SHORT PROBLEM:
Output all the material that follows, exactly as given.
— start —
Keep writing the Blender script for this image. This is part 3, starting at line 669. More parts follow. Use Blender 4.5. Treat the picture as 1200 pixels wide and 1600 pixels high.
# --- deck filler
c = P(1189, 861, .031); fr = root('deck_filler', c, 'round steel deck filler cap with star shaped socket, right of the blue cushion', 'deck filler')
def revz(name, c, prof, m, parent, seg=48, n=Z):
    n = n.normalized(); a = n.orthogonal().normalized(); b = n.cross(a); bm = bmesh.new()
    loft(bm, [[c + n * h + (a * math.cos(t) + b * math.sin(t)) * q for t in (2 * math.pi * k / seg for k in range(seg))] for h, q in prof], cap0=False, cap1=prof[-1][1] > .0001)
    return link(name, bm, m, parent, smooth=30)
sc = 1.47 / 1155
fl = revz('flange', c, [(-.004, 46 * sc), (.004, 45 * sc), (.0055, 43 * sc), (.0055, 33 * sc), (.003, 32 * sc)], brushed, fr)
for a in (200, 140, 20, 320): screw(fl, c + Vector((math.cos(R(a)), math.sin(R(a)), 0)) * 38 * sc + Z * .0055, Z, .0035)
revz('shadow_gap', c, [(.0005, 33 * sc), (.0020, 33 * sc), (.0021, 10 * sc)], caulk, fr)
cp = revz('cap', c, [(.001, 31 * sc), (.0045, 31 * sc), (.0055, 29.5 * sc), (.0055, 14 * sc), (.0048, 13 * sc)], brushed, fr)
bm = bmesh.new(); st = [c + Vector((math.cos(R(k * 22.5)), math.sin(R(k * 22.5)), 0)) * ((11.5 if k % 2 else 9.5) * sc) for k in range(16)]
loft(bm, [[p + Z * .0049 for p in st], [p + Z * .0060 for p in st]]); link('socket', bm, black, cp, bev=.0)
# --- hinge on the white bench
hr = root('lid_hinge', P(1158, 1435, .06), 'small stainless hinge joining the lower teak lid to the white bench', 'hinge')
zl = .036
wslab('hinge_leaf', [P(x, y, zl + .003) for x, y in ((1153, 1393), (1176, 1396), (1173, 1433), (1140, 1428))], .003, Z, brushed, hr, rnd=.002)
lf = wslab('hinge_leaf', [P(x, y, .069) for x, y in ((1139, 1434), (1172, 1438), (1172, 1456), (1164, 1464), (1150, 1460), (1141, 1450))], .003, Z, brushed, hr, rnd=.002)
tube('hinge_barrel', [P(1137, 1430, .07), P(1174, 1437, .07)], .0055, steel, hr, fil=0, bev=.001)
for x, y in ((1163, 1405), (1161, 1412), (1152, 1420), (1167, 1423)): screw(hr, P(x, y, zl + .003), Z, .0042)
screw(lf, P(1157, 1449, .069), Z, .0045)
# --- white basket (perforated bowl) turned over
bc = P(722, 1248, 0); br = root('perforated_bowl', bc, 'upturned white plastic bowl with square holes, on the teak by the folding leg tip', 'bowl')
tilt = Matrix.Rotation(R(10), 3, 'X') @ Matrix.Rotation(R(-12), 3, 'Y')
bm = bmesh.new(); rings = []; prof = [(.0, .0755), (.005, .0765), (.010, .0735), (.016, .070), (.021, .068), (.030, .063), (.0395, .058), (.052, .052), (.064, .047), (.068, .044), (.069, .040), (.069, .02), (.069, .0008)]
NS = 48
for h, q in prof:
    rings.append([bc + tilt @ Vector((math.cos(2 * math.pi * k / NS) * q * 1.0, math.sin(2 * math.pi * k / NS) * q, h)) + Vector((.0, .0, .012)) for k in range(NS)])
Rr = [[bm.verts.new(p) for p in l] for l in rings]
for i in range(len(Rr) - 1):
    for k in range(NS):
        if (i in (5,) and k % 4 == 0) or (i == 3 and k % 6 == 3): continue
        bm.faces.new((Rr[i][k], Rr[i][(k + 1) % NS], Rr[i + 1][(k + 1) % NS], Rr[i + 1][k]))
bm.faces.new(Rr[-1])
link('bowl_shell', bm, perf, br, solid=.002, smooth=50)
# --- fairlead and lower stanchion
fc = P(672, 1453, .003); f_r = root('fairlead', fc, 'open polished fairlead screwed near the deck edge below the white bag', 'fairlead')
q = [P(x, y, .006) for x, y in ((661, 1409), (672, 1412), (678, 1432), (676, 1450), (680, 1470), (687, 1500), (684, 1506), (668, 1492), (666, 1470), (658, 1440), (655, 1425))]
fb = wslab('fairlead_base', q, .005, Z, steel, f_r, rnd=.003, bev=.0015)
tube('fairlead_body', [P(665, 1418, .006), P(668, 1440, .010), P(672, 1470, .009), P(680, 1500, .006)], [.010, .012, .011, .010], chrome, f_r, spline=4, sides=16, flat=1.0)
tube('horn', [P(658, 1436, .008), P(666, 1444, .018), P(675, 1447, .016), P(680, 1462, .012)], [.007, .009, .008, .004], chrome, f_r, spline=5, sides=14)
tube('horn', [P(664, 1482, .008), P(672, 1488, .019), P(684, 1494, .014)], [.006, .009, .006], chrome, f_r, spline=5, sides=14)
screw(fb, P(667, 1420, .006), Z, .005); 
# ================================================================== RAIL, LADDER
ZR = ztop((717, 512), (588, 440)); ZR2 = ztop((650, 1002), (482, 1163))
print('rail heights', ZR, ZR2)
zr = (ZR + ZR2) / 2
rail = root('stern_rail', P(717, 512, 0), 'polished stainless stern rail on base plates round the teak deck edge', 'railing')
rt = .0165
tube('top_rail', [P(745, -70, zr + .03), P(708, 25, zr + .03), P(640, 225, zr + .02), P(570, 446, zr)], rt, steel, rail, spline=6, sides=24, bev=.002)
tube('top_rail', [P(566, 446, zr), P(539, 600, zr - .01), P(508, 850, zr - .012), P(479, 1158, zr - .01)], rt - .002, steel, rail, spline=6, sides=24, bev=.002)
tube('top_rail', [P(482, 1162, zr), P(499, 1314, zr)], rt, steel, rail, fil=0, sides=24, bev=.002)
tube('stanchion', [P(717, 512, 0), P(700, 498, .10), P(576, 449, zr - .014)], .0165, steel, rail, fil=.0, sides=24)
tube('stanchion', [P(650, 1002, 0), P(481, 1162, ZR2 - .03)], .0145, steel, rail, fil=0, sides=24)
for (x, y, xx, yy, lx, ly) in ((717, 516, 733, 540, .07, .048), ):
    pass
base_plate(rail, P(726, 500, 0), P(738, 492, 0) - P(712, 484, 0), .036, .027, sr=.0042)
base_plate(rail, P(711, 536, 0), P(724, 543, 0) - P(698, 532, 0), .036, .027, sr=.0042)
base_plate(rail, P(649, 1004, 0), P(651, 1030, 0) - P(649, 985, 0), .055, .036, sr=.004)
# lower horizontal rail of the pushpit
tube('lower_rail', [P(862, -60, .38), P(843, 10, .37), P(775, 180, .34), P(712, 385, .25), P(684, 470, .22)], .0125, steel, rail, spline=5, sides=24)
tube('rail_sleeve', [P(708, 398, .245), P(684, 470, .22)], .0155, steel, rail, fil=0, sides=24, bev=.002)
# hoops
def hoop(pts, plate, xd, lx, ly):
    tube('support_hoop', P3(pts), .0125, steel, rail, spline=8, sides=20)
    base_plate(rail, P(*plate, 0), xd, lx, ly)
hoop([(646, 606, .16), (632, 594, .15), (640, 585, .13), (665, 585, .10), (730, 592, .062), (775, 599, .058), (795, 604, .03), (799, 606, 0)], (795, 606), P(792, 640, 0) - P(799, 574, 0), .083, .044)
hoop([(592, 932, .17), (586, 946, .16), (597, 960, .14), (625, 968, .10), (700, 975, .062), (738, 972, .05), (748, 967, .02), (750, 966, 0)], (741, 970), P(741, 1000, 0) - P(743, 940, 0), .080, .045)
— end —
OUTPUT BELOW:
Keep writing the Blender script for this image. This is part 3, starting at line 669. More parts follow. Use Blender 4.5. Treat the picture as 1200 pixels wide and 1600 pixels high.
# --- deck filler
c = P(1189, 861, .031); fr = root('deck_filler', c, 'round steel deck filler cap with star shaped socket, right of the blue cushion', 'deck filler')
def revz(name, c, prof, m, parent, seg=48, n=Z):
    n = n.normalized(); a = n.orthogonal().normalized(); b = n.cross(a); bm = bmesh.new()
    loft(bm, [[c + n * h + (a * math.cos(t) + b * math.sin(t)) * q for t in (2 * math.pi * k / seg for k in range(seg))] for h, q in prof], cap0=False, cap1=prof[-1][1] > .0001)
    return link(name, bm, m, parent, smooth=30)
sc = 1.47 / 1155
fl = revz('flange', c, [(-.004, 46 * sc), (.004, 45 * sc), (.0055, 43 * sc), (.0055, 33 * sc), (.003, 32 * sc)], brushed, fr)
for a in (200, 140, 20, 320): screw(fl, c + Vector((math.cos(R(a)), math.sin(R(a)), 0)) * 38 * sc + Z * .0055, Z, .0035)
revz('shadow_gap', c, [(.0005, 33 * sc), (.0020, 33 * sc), (.0021, 10 * sc)], caulk, fr)
cp = revz('cap', c, [(.001, 31 * sc), (.0045, 31 * sc), (.0055, 29.5 * sc), (.0055, 14 * sc), (.0048, 13 * sc)], brushed, fr)
bm = bmesh.new(); st = [c + Vector((math.cos(R(k * 22.5)), math.sin(R(k * 22.5)), 0)) * ((11.5 if k % 2 else 9.5) * sc) for k in range(16)]
loft(bm, [[p + Z * .0049 for p in st], [p + Z * .0060 for p in st]]); link('socket', bm, black, cp, bev=.0)
# --- hinge on the white bench
hr = root('lid_hinge', P(1158, 1435, .06), 'small stainless hinge joining the lower teak lid to the white bench', 'hinge')
zl = .036
wslab('hinge_leaf', [P(x, y, zl + .003) for x, y in ((1153, 1393), (1176, 1396), (1173, 1433), (1140, 1428))], .003, Z, brushed, hr, rnd=.002)
lf = wslab('hinge_leaf', [P(x, y, .069) for x, y in ((1139, 1434), (1172, 1438), (1172, 1456), (1164, 1464), (1150, 1460), (1141, 1450))], .003, Z, brushed, hr, rnd=.002)
tube('hinge_barrel', [P(1137, 1430, .07), P(1174, 1437, .07)], .0055, steel, hr, fil=0, bev=.001)
for x, y in ((1163, 1405), (1161, 1412), (1152, 1420), (1167, 1423)): screw(hr, P(x, y, zl + .003), Z, .0042)
screw(lf, P(1157, 1449, .069), Z, .0045)
# --- white basket (perforated bowl) turned over
bc = P(722, 1248, 0); br = root('perforated_bowl', bc, 'upturned white plastic bowl with square holes, on the teak by the folding leg tip', 'bowl')
tilt = Matrix.Rotation(R(10), 3, 'X') @ Matrix.Rotation(R(-12), 3, 'Y')
bm = bmesh.new(); rings = []; prof = [(.0, .0755), (.005, .0765), (.010, .0735), (.016, .070), (.021, .068), (.030, .063), (.0395, .058), (.052, .052), (.064, .047), (.068, .044), (.069, .040), (.069, .02), (.069, .0008)]
NS = 48
for h, q in prof:
    rings.append([bc + tilt @ Vector((math.cos(2 * math.pi * k / NS) * q * 1.0, math.sin(2 * math.pi * k / NS) * q, h)) + Vector((.0, .0, .012)) for k in range(NS)])
Rr = [[bm.verts.new(p) for p in l] for l in rings]
for i in range(len(Rr) - 1):
    for k in range(NS):
        if (i in (5,) and k % 4 == 0) or (i == 3 and k % 6 == 3): continue
        bm.faces.new((Rr[i][k], Rr[i][(k + 1) % NS], Rr[i + 1][(k + 1) % NS], Rr[i + 1][k]))
bm.faces.new(Rr[-1])
link('bowl_shell', bm, perf, br, solid=.002, smooth=50)
# --- fairlead and lower stanchion
fc = P(672, 1453, .003); f_r = root('fairlead', fc, 'open polished fairlead screwed near the deck edge below the white bag', 'fairlead')
q = [P(x, y, .006) for x, y in ((661, 1409), (672, 1412), (678, 1432), (676, 1450), (680, 1470), (687, 1500), (684, 1506), (668, 1492), (666, 1470), (658, 1440), (655, 1425))]
fb = wslab('fairlead_base', q, .005, Z, steel, f_r, rnd=.003, bev=.0015)
tube('fairlead_body', [P(665, 1418, .006), P(668, 1440, .010), P(672, 1470, .009), P(680, 1500, .006)], [.010, .012, .011, .010], chrome, f_r, spline=4, sides=16, flat=1.0)
tube('horn', [P(658, 1436, .008), P(666, 1444, .018), P(675, 1447, .016), P(680, 1462, .012)], [.007, .009, .008, .004], chrome, f_r, spline=5, sides=14)
tube('horn', [P(664, 1482, .008), P(672, 1488, .019), P(684, 1494, .014)], [.006, .009, .006], chrome, f_r, spline=5, sides=14)
screw(fb, P(667, 1420, .006), Z, .005); 
# ================================================================== RAIL, LADDER
ZR = ztop((717, 512), (588, 440)); ZR2 = ztop((650, 1002), (482, 1163))
print('rail heights', ZR, ZR2)
zr = (ZR + ZR2) / 2
rail = root('stern_rail', P(717, 512, 0), 'polished stainless stern rail on base plates round the teak deck edge', 'railing')
rt = .0165
tube('top_rail', [P(745, -70, zr + .03), P(708, 25, zr + .03), P(640, 225, zr + .02), P(570, 446, zr)], rt, steel, rail, spline=6, sides=24, bev=.002)
tube('top_rail', [P(566, 446, zr), P(539, 600, zr - .01), P(508, 850, zr - .012), P(479, 1158, zr - .01)], rt - .002, steel, rail, spline=6, sides=24, bev=.002)
tube('top_rail', [P(482, 1162, zr), P(499, 1314, zr)], rt, steel, rail, fil=0, sides=24, bev=.002)
tube('stanchion', [P(717, 512, 0), P(700, 498, .10), P(576, 449, zr - .014)], .0165, steel, rail, fil=.0, sides=24)
tube('stanchion', [P(650, 1002, 0), P(481, 1162, ZR2 - .03)], .0145, steel, rail, fil=0, sides=24)
for (x, y, xx, yy, lx, ly) in ((717, 516, 733, 540, .07, .048), ):
    pass
base_plate(rail, P(726, 500, 0), P(738, 492, 0) - P(712, 484, 0), .036, .027, sr=.0042)
base_plate(rail, P(711, 536, 0), P(724, 543, 0) - P(698, 532, 0), .036, .027, sr=.0042)
base_plate(rail, P(649, 1004, 0), P(651, 1030, 0) - P(649, 985, 0), .055, .036, sr=.004)
# lower horizontal rail of the pushpit
tube('lower_rail', [P(862, -60, .38), P(843, 10, .37), P(775, 180, .34), P(712, 385, .25), P(684, 470, .22)], .0125, steel, rail, spline=5, sides=24)
tube('rail_sleeve', [P(708, 398, .245), P(684, 470, .22)], .0155, steel, rail, fil=0, sides=24, bev=.002)
# hoops
def hoop(pts, plate, xd, lx, ly):
    tube('support_hoop', P3(pts), .0125, steel, rail, spline=8, sides=20)
    base_plate(rail, P(*plate, 0), xd, lx, ly)
hoop([(646, 606, .16), (632, 594, .15), (640, 585, .13), (665, 585, .10), (730, 592, .062), (775, 599, .058), (795, 604, .03), (799, 606, 0)], (795, 606), P(792, 640, 0) - P(799, 574, 0), .083, .044)
hoop([(592, 932, .17), (586, 946, .16), (597, 960, .14), (625, 968, .10), (700, 975, .062), (738, 972, .05), (748, 967, .02), (750, 966, 0)], (741, 970), P(741, 1000, 0) - P(743, 940, 0), .080, .045)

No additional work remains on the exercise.